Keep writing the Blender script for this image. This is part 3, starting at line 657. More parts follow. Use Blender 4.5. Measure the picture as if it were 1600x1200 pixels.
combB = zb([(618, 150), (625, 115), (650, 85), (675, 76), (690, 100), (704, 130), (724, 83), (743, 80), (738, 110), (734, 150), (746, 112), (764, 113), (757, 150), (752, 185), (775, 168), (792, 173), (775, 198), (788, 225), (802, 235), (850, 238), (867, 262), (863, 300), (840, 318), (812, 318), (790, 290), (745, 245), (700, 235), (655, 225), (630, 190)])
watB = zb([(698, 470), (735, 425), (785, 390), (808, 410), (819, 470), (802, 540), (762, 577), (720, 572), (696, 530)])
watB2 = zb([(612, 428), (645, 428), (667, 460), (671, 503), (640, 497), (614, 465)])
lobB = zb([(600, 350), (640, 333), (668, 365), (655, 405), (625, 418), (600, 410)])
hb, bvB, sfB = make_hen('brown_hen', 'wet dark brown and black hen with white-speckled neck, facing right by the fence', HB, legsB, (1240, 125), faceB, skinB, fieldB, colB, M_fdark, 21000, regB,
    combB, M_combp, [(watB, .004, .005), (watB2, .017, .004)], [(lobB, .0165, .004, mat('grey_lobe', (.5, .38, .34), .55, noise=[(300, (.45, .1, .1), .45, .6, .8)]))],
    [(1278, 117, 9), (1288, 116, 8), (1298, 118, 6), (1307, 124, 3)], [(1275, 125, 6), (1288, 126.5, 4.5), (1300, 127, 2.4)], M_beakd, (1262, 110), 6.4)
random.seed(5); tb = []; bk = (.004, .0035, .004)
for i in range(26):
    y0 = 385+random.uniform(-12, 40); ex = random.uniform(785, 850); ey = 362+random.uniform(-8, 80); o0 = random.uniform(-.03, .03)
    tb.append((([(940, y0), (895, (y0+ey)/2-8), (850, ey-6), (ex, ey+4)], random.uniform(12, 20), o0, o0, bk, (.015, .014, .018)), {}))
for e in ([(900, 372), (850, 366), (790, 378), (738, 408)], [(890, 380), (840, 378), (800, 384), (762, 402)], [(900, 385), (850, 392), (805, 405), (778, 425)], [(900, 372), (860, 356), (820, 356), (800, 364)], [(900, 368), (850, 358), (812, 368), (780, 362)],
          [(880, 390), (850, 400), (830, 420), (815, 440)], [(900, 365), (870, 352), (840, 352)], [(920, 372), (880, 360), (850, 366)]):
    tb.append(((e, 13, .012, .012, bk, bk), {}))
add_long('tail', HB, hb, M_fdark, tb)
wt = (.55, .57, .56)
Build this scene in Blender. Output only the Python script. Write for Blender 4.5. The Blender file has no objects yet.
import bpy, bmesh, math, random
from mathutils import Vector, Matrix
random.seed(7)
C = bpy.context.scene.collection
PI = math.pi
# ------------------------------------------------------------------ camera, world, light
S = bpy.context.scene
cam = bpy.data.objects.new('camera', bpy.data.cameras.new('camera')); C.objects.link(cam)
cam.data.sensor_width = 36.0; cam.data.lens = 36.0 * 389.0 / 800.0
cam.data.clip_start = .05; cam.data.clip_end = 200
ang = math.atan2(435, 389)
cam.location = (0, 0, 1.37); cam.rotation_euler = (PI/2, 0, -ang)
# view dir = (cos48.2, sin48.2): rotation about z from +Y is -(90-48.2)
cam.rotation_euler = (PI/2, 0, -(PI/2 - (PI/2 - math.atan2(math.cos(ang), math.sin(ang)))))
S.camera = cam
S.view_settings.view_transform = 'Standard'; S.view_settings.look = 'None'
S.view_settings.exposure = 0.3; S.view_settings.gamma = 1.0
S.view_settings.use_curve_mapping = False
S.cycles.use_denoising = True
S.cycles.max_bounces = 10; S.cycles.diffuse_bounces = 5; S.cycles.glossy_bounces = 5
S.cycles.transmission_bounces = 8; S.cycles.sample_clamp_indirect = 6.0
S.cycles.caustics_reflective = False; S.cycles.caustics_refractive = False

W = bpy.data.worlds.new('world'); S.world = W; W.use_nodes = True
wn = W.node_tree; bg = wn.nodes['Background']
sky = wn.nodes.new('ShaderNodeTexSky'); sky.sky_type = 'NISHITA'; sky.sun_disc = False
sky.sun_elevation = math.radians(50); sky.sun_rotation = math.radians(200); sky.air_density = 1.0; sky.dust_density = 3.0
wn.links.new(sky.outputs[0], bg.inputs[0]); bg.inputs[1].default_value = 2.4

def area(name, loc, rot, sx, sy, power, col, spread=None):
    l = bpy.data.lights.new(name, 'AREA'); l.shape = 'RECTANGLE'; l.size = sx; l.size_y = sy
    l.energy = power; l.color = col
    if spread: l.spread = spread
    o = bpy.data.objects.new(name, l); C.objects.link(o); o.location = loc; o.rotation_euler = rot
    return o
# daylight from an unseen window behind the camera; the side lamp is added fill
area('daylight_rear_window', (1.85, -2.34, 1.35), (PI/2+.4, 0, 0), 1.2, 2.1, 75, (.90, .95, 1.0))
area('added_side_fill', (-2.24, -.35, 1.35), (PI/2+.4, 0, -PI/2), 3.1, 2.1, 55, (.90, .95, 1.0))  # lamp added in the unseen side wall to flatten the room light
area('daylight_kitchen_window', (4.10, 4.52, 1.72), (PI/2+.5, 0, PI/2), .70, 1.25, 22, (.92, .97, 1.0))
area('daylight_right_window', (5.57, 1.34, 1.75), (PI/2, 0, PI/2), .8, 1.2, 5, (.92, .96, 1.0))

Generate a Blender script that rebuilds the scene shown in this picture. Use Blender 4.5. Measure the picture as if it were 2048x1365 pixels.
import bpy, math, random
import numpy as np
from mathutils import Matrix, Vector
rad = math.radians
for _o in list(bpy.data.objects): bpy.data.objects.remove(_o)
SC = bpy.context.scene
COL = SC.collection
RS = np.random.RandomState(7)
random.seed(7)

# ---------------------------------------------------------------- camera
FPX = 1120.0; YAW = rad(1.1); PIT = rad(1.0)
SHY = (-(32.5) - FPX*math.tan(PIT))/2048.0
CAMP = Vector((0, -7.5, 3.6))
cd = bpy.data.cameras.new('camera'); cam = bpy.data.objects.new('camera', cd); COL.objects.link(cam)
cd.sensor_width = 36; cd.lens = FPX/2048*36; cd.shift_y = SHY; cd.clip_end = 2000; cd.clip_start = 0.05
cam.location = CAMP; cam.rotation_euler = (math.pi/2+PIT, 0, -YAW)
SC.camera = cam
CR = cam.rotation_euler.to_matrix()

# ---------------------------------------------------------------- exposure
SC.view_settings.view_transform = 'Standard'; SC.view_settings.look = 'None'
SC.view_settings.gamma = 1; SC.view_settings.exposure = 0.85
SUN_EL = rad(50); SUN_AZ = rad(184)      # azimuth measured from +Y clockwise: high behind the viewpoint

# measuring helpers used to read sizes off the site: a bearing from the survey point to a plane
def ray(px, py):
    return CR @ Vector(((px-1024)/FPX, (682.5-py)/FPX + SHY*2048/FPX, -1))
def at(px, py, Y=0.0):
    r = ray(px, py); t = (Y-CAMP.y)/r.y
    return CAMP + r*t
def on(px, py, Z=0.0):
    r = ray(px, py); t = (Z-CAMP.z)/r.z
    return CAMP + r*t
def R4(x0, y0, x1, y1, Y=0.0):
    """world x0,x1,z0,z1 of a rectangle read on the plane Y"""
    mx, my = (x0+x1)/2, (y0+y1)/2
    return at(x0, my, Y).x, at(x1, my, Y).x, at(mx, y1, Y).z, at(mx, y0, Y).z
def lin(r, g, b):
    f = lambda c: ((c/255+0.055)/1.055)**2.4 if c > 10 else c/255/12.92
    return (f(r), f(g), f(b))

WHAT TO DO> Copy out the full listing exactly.

FINISHED ANSWER>
Keep writing the Blender script for this image. This is part 3, starting at line 657. More parts follow. Use Blender 4.5. Measure the picture as if it were 1600x1200 pixels.
combB = zb([(618, 150), (625, 115), (650, 85), (675, 76), (690, 100), (704, 130), (724, 83), (743, 80), (738, 110), (734, 150), (746, 112), (764, 113), (757, 150), (752, 185), (775, 168), (792, 173), (775, 198), (788, 225), (802, 235), (850, 238), (867, 262), (863, 300), (840, 318), (812, 318), (790, 290), (745, 245), (700, 235), (655, 225), (630, 190)])
watB = zb([(698, 470), (735, 425), (785, 390), (808, 410), (819, 470), (802, 540), (762, 577), (720, 572), (696, 530)])
watB2 = zb([(612, 428), (645, 428), (667, 460), (671, 503), (640, 497), (614, 465)])
lobB = zb([(600, 350), (640, 333), (668, 365), (655, 405), (625, 418), (600, 410)])
hb, bvB, sfB = make_hen('brown_hen', 'wet dark brown and black hen with white-speckled neck, facing right by the fence', HB, legsB, (1240, 125), faceB, skinB, fieldB, colB, M_fdark, 21000, regB,
    combB, M_combp, [(watB, .004, .005), (watB2, .017, .004)], [(lobB, .0165, .004, mat('grey_lobe', (.5, .38, .34), .55, noise=[(300, (.45, .1, .1), .45, .6, .8)]))],
    [(1278, 117, 9), (1288, 116, 8), (1298, 118, 6), (1307, 124, 3)], [(1275, 125, 6), (1288, 126.5, 4.5), (1300, 127, 2.4)], M_beakd, (1262, 110), 6.4)
random.seed(5); tb = []; bk = (.004, .0035, .004)
for i in range(26):
    y0 = 385+random.uniform(-12, 40); ex = random.uniform(785, 850); ey = 362+random.uniform(-8, 80); o0 = random.uniform(-.03, .03)
    tb.append((([(940, y0), (895, (y0+ey)/2-8), (850, ey-6), (ex, ey+4)], random.uniform(12, 20), o0, o0, bk, (.015, .014, .018)), {}))
for e in ([(900, 372), (850, 366), (790, 378), (738, 408)], [(890, 380), (840, 378), (800, 384), (762, 402)], [(900, 385), (850, 392), (805, 405), (778, 425)], [(900, 372), (860, 356), (820, 356), (800, 364)], [(900, 368), (850, 358), (812, 368), (780, 362)],
          [(880, 390), (850, 400), (830, 420), (815, 440)], [(900, 365), (870, 352), (840, 352)], [(920, 372), (880, 360), (850, 366)]):
    tb.append(((e, 13, .012, .012, bk, bk), {}))
add_long('tail', HB, hb, M_fdark, tb)
wt = (.55, .57, .56)
Build this scene in Blender. Output only the Python script. Write for Blender 4.5. The Blender file has no objects yet.
import bpy, bmesh, math, random
from mathutils import Vector, Matrix
random.seed(7)
C = bpy.context.scene.collection
PI = math.pi
# ------------------------------------------------------------------ camera, world, light
S = bpy.context.scene
cam = bpy.data.objects.new('camera', bpy.data.cameras.new('camera')); C.objects.link(cam)
cam.data.sensor_width = 36.0; cam.data.lens = 36.0 * 389.0 / 800.0
cam.data.clip_start = .05; cam.data.clip_end = 200
ang = math.atan2(435, 389)
cam.location = (0, 0, 1.37); cam.rotation_euler = (PI/2, 0, -ang)
# view dir = (cos48.2, sin48.2): rotation about z from +Y is -(90-48.2)
cam.rotation_euler = (PI/2, 0, -(PI/2 - (PI/2 - math.atan2(math.cos(ang), math.sin(ang)))))
S.camera = cam
S.view_settings.view_transform = 'Standard'; S.view_settings.look = 'None'
S.view_settings.exposure = 0.3; S.view_settings.gamma = 1.0
S.view_settings.use_curve_mapping = False
S.cycles.use_denoising = True
S.cycles.max_bounces = 10; S.cycles.diffuse_bounces = 5; S.cycles.glossy_bounces = 5
S.cycles.transmission_bounces = 8; S.cycles.sample_clamp_indirect = 6.0
S.cycles.caustics_reflective = False; S.cycles.caustics_refractive = False

W = bpy.data.worlds.new('world'); S.world = W; W.use_nodes = True
wn = W.node_tree; bg = wn.nodes['Background']
sky = wn.nodes.new('ShaderNodeTexSky'); sky.sky_type = 'NISHITA'; sky.sun_disc = False
sky.sun_elevation = math.radians(50); sky.sun_rotation = math.radians(200); sky.air_density = 1.0; sky.dust_density = 3.0
wn.links.new(sky.outputs[0], bg.inputs[0]); bg.inputs[1].default_value = 2.4

def area(name, loc, rot, sx, sy, power, col, spread=None):
    l = bpy.data.lights.new(name, 'AREA'); l.shape = 'RECTANGLE'; l.size = sx; l.size_y = sy
    l.energy = power; l.color = col
    if spread: l.spread = spread
    o = bpy.data.objects.new(name, l); C.objects.link(o); o.location = loc; o.rotation_euler = rot
    return o
# daylight from an unseen window behind the camera; the side lamp is added fill
area('daylight_rear_window', (1.85, -2.34, 1.35), (PI/2+.4, 0, 0), 1.2, 2.1, 75, (.90, .95, 1.0))
area('added_side_fill', (-2.24, -.35, 1.35), (PI/2+.4, 0, -PI/2), 3.1, 2.1, 55, (.90, .95, 1.0))  # lamp added in the unseen side wall to flatten the room light
area('daylight_kitchen_window', (4.10, 4.52, 1.72), (PI/2+.5, 0, PI/2), .70, 1.25, 22, (.92, .97, 1.0))
area('daylight_right_window', (5.57, 1.34, 1.75), (PI/2, 0, PI/2), .8, 1.2, 5, (.92, .96, 1.0))

Generate a Blender script that rebuilds the scene shown in this picture. Use Blender 4.5. Measure the picture as if it were 2048x1365 pixels.
import bpy, math, random
import numpy as np
from mathutils import Matrix, Vector
rad = math.radians
for _o in list(bpy.data.objects): bpy.data.objects.remove(_o)
SC = bpy.context.scene
COL = SC.collection
RS = np.random.RandomState(7)
random.seed(7)

# ---------------------------------------------------------------- camera
FPX = 1120.0; YAW = rad(1.1); PIT = rad(1.0)
SHY = (-(32.5) - FPX*math.tan(PIT))/2048.0
CAMP = Vector((0, -7.5, 3.6))
cd = bpy.data.cameras.new('camera'); cam = bpy.data.objects.new('camera', cd); COL.objects.link(cam)
cd.sensor_width = 36; cd.lens = FPX/2048*36; cd.shift_y = SHY; cd.clip_end = 2000; cd.clip_start = 0.05
cam.location = CAMP; cam.rotation_euler = (math.pi/2+PIT, 0, -YAW)
SC.camera = cam
CR = cam.rotation_euler.to_matrix()

# ---------------------------------------------------------------- exposure
SC.view_settings.view_transform = 'Standard'; SC.view_settings.look = 'None'
SC.view_settings.gamma = 1; SC.view_settings.exposure = 0.85
SUN_EL = rad(50); SUN_AZ = rad(184)      # azimuth measured from +Y clockwise: high behind the viewpoint

# measuring helpers used to read sizes off the site: a bearing from the survey point to a plane
def ray(px, py):
    return CR @ Vector(((px-1024)/FPX, (682.5-py)/FPX + SHY*2048/FPX, -1))
def at(px, py, Y=0.0):
    r = ray(px, py); t = (Y-CAMP.y)/r.y
    return CAMP + r*t
def on(px, py, Z=0.0):
    r = ray(px, py); t = (Z-CAMP.z)/r.z
    return CAMP + r*t
def R4(x0, y0, x1, y1, Y=0.0):
    """world x0,x1,z0,z1 of a rectangle read on the plane Y"""
    mx, my = (x0+x1)/2, (y0+y1)/2
    return at(x0, my, Y).x, at(x1, my, Y).x, at(mx, y1, Y).z, at(mx, y0, Y).z
def lin(r, g, b):
    f = lambda c: ((c/255+0.055)/1.055)**2.4 if c > 10 else c/255/12.92
    return (f(r), f(g), f(b))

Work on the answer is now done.